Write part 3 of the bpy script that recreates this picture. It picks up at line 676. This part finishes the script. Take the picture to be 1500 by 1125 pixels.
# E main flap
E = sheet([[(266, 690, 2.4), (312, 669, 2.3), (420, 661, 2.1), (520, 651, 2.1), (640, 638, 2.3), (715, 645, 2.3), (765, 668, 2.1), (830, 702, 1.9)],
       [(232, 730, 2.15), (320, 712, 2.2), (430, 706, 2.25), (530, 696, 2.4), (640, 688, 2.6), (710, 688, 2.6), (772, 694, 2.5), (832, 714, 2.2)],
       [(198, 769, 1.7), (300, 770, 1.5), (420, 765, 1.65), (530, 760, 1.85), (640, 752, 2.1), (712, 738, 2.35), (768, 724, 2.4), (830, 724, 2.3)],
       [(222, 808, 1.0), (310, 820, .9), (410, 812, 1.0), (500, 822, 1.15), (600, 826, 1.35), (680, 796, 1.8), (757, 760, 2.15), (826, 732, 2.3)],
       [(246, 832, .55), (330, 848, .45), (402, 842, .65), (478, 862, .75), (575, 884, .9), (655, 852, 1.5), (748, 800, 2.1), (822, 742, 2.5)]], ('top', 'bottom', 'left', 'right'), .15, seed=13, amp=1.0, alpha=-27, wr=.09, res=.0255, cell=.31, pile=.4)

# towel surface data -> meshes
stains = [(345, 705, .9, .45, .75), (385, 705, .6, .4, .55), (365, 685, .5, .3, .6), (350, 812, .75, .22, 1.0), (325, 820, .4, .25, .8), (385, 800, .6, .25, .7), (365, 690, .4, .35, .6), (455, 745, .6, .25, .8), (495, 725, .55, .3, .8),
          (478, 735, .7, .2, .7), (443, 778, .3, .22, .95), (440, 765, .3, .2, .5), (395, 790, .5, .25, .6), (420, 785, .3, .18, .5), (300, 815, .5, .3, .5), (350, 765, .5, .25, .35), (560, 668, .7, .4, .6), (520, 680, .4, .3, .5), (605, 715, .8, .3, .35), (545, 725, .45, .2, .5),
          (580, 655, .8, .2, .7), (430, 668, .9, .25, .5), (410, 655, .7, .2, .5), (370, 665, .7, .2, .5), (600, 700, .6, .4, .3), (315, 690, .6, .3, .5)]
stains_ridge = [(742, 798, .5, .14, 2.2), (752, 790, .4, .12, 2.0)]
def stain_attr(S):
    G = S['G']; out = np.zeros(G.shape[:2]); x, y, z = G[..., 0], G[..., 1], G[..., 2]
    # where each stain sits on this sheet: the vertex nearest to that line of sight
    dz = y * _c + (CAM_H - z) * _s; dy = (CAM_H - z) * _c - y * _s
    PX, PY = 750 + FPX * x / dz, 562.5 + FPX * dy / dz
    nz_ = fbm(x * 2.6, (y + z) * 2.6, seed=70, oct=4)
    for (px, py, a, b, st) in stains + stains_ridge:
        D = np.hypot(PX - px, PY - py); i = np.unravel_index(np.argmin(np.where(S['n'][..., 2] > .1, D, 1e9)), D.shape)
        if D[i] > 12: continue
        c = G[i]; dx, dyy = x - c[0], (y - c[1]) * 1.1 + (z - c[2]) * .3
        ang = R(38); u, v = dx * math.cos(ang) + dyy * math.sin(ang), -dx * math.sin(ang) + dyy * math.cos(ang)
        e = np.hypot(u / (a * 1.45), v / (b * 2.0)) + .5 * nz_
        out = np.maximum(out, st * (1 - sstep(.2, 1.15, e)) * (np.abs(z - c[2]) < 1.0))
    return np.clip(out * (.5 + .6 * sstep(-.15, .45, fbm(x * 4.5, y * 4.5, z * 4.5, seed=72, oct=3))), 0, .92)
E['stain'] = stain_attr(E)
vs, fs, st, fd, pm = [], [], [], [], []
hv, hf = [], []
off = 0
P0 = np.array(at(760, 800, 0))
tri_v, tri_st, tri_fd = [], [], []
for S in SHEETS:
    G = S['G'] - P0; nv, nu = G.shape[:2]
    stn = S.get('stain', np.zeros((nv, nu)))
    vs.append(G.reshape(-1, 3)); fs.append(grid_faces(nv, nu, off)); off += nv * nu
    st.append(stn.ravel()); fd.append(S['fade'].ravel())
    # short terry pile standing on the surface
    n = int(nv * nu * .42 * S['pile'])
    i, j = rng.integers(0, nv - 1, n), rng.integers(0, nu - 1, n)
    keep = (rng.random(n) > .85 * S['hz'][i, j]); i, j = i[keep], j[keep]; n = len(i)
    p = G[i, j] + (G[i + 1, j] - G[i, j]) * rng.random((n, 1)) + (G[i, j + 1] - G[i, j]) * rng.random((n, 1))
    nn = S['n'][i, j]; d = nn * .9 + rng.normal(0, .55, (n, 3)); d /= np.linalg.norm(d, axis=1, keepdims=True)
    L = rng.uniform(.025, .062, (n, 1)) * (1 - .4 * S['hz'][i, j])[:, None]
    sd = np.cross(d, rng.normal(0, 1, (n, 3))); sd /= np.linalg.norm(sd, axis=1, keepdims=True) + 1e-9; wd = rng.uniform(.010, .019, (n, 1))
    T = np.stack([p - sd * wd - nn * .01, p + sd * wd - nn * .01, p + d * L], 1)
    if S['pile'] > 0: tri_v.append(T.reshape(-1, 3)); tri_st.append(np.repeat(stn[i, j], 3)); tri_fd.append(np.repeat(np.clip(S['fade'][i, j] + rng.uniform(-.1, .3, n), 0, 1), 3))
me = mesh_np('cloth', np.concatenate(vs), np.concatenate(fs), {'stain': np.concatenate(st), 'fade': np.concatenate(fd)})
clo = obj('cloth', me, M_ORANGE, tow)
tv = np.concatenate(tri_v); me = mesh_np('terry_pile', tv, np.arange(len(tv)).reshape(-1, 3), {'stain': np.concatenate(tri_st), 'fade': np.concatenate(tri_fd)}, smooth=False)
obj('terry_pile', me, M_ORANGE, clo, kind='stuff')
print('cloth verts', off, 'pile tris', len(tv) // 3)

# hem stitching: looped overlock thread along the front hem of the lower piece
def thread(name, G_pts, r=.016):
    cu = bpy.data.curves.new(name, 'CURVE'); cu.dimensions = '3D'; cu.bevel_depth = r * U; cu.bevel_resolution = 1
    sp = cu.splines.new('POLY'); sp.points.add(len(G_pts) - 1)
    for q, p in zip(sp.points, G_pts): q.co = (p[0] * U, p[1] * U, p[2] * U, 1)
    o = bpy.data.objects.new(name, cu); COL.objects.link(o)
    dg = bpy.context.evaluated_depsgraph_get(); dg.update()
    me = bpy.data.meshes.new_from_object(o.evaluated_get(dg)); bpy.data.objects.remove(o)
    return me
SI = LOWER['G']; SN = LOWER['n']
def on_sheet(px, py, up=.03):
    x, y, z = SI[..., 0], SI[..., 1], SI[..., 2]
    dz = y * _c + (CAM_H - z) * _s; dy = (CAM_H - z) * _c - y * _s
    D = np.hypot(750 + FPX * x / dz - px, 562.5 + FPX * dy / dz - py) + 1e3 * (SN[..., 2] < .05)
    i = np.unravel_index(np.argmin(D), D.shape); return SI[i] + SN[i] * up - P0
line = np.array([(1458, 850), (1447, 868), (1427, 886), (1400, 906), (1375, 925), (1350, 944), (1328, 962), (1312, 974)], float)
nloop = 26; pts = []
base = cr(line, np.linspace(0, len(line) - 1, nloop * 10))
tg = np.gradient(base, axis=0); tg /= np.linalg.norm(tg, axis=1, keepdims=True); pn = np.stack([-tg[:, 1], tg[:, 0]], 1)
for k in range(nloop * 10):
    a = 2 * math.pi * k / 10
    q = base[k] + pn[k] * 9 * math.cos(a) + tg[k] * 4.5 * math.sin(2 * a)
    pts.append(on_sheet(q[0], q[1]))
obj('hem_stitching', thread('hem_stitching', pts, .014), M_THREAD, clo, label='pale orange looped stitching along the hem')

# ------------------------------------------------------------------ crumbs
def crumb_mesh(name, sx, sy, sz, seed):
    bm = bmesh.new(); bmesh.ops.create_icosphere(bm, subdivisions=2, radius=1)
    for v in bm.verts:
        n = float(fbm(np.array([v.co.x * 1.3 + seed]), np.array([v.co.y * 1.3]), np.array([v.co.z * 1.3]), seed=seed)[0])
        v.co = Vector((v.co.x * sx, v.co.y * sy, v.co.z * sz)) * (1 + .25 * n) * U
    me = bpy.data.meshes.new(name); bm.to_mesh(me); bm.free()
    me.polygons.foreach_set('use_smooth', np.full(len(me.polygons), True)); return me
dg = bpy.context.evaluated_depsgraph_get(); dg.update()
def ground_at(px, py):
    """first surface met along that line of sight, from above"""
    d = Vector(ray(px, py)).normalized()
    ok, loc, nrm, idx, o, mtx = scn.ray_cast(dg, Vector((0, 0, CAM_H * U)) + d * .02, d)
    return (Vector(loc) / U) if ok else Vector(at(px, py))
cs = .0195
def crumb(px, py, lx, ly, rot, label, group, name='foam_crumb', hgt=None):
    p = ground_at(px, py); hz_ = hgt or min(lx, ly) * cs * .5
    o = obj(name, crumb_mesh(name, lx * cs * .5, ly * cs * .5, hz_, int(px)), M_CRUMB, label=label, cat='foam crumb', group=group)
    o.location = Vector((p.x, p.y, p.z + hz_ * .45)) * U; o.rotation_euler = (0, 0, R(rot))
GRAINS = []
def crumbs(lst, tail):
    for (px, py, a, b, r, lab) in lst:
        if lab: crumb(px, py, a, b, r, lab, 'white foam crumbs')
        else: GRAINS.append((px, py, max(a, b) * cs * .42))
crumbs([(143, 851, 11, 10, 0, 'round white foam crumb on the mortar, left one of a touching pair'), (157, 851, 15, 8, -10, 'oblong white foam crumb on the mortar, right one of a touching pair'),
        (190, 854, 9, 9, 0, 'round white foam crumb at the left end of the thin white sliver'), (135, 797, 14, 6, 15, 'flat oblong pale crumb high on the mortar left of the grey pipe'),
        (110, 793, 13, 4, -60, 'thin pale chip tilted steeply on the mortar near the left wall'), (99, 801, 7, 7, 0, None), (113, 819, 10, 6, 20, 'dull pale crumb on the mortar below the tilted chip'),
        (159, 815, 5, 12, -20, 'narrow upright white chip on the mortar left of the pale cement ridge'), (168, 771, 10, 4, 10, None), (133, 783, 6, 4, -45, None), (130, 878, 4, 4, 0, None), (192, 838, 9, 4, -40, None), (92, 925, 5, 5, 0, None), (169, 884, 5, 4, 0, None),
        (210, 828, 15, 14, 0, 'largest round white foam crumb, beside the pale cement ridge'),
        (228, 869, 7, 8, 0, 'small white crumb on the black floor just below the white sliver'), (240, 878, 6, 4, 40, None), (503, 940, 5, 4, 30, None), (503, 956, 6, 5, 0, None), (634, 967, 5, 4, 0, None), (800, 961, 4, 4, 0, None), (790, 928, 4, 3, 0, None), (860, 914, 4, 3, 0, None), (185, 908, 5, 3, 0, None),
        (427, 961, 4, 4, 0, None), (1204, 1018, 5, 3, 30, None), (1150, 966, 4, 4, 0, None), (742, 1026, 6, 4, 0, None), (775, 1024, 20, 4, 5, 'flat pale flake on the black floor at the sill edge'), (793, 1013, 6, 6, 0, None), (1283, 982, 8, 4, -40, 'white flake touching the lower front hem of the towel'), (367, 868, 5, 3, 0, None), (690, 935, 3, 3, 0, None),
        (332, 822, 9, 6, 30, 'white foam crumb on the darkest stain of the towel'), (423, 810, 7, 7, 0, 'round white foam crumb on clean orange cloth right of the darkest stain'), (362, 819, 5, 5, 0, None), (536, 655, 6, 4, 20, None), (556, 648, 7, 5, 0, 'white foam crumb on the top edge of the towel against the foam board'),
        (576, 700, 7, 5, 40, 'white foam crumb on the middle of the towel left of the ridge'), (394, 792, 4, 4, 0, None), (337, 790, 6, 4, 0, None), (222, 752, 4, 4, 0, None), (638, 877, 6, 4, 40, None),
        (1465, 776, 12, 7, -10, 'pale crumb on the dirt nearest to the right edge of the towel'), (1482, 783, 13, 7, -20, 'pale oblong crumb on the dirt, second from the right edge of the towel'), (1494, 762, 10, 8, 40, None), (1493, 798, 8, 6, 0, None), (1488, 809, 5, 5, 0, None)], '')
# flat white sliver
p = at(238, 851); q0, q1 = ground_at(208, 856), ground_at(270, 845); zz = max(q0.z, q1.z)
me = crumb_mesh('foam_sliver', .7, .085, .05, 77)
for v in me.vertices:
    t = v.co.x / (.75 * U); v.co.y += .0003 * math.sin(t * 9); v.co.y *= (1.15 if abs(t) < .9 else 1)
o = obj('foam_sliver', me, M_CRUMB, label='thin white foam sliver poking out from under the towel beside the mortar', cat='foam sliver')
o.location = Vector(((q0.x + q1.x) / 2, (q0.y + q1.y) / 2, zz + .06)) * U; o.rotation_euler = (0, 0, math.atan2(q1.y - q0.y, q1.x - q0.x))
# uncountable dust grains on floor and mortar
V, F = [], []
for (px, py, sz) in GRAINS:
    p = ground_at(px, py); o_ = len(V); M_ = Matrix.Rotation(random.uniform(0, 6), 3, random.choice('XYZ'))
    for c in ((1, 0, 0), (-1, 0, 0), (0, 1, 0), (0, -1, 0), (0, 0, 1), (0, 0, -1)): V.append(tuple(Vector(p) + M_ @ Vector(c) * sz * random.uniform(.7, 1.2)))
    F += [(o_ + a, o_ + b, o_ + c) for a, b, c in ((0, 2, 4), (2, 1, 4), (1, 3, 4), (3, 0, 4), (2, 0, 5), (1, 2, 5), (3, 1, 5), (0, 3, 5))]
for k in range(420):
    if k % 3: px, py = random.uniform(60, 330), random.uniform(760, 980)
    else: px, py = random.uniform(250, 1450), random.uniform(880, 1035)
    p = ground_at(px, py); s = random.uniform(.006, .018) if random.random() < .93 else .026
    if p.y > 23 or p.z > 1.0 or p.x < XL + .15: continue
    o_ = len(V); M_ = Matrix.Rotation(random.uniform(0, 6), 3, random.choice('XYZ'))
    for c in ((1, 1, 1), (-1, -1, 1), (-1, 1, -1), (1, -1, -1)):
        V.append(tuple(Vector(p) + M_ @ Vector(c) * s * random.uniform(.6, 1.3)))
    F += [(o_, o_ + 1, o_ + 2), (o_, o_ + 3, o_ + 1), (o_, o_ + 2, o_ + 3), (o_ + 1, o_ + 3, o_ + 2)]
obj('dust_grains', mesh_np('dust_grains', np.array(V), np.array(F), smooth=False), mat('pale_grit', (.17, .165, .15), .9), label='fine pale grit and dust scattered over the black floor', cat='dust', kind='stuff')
#####
## DO THIS
Starting at the first line of the data above, please restate word for word every line up to and including the one that holds "res=.0255, cell=.31, pile=.4)", and add nothing else.

## RESPONSE
Write part 3 of the bpy script that recreates this picture. It picks up at line 676. This part finishes the script. Take the picture to be 1500 by 1125 pixels.
# E main flap
E = sheet([[(266, 690, 2.4), (312, 669, 2.3), (420, 661, 2.1), (520, 651, 2.1), (640, 638, 2.3), (715, 645, 2.3), (765, 668, 2.1), (830, 702, 1.9)],
       [(232, 730, 2.15), (320, 712, 2.2), (430, 706, 2.25), (530, 696, 2.4), (640, 688, 2.6), (710, 688, 2.6), (772, 694, 2.5), (832, 714, 2.2)],
       [(198, 769, 1.7), (300, 770, 1.5), (420, 765, 1.65), (530, 760, 1.85), (640, 752, 2.1), (712, 738, 2.35), (768, 724, 2.4), (830, 724, 2.3)],
       [(222, 808, 1.0), (310, 820, .9), (410, 812, 1.0), (500, 822, 1.15), (600, 826, 1.35), (680, 796, 1.8), (757, 760, 2.15), (826, 732, 2.3)],
       [(246, 832, .55), (330, 848, .45), (402, 842, .65), (478, 862, .75), (575, 884, .9), (655, 852, 1.5), (748, 800, 2.1), (822, 742, 2.5)]], ('top', 'bottom', 'left', 'right'), .15, seed=13, amp=1.0, alpha=-27, wr=.09, res=.0255, cell=.31, pile=.4)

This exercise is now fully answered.